You might look into VNC, which gives something similar to windows remote desktop.
If you really are talking about a server, and want its network drives etc only, then VPN is the way to go.
Either way; whoever admins the server should be able to help you / set it up for you / tell you you're not allowed to do it.
If you are the person who handles the server, and you don't recognise VNC / VPN and have some idea of what they do, then you're not going to get it set up in time
In short, both let you connect to your office network remotely:
VNC by running a service on the office server that handles the incoming connection and lets you log onto the machine as if sat at it, this service needs to be NAT forwarded to the server by the router.

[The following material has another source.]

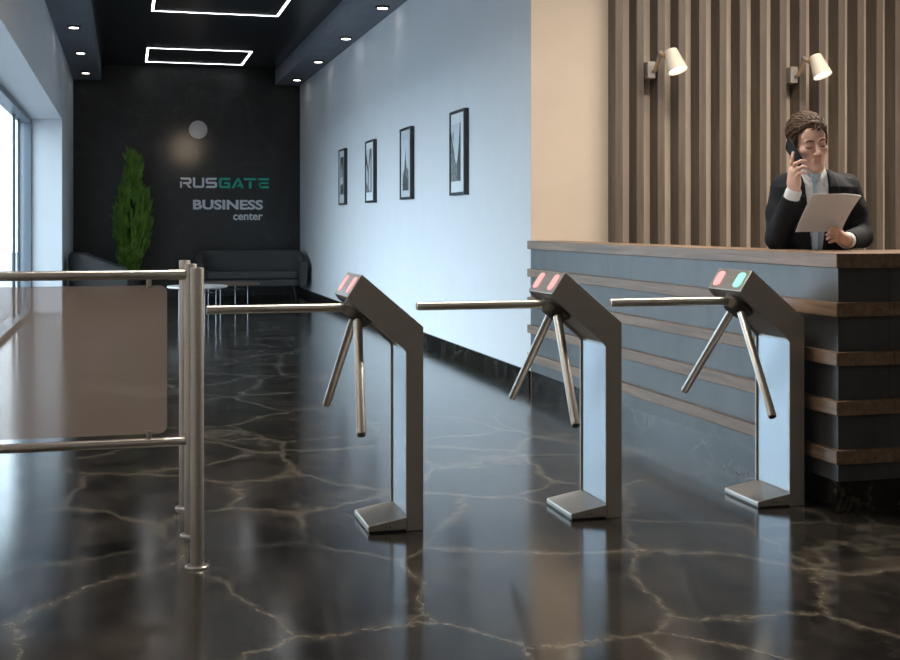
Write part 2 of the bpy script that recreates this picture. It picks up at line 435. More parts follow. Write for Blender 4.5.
sl[0].data = sl[0].data.copy(); sl[0].data.materials[0] = M_TEAL; sl[0]['label'] = 'mint green status lamp'

# ------------------------------------------------------------------ railing and posts
def post(parent=None, loc=(0, 0, 0), name='post'):
    b = MB().lathe([(.0235, 0), (.0235, 1.043), (.0215, 1.047), (.0, 1.047)], seg=28)
    p = b.build(name, M_STEEL, parent, smooth=40, loc=loc)
    MB().lathe([(.040, 0), (.040, .006), (.036, .010), (.0238, .011)], seg=28).build('base_flange', M_TUBE, p, smooth=40)
    return p
rl = thing('glass_railing', (.24, 4.83, 0), 'low steel railing with bronze tinted glass panel, running to left picture edge', 'railing')
post(rl)
MB().tube([(-1.05, 0, 1.006), (-.08, 0, 1.006)], .0185, 20).build('top_rail', M_TUBE, rl, smooth=40)
MB().tube([(-.082, 0, 1.006), (-.02, 0, 1.006)], [.0205, .0205], 20).build('rail_sleeve', M_TUBE, rl, smooth=40)
MB().tube([(-1.05, 0, .366), (-.02, 0, .366)], .0175, 20).build('bottom_rail', M_TUBE, rl, smooth=40)
def rrect(x0, x1, z0, z1, r, n=8):
    out = []
    for cx, cz, a0 in ((x1-r, z1-r, 0), (x0+r, z1-r, PI/2), (x0+r, z0+r, PI), (x1-r, z0+r, 1.5*PI)):
        for k in range(n+1):
            a = a0+PI/2*k/n; out.append((cx+r*math.cos(a), cz+r*math.sin(a)))
    return out
tag(MB().prism(rrect(-.98, -.088, .400, .966, .03), 1, -.004, .004).build('glass_panel', M_SMOKE, rl), 'bronze tinted see-through panel')
for x in (-.155, -.86):
    for z0, z1 in ((.955, .992), (.378, .412)):
        MB().box(x-.009, x+.009, -.008, .008, z0, z1).build('clamp', M_TUBE, rl, bevel=.002)
MB().lathe([(.035, 0), (.035, .012), (.0, .012)], (-1.066, 0, 1.006), 20, (1, 0, 0)).build('wall_flange', M_TUBE, rl, smooth=40)
p1 = post(None, (.24, 4.38, 0), 'barrier_post'); tag(p1, 'front brushed steel barrier post standing nearest the camera, right of the railing', 'post', 'free-standing barrier posts')
p2 = post(None, (.24, 5.305, 0), 'barrier_post'); tag(p2, 'rear brushed steel barrier post, seen leftmost behind the railing end', 'post', 'free-standing barrier posts')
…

VPN runs as its own virtual server (probably still as a service on the server in question), and it allows you to log your remote machine onto the office network as thourgh you were in the office. This would also need the appropriate NAT forwarding on your router.
Again; whoever is in charge of the router should know how to setup NAT for a service. If its you, and you don't; read your router manual!
I run VNC on my home network (internally, not using NAT) to connect to my mac mini. I run
osxVNC on the mini as a server and
Chicken of the VNC as the client on my powerbook. (I have no clue how they got that name!) I've not wanted to make external connections.
I've looked into VPN before now, on windows, and it wasn't simple to configure the first time. (in fact I gave it up as more work than it was worth).
I have no clue how to configure VPN with macs.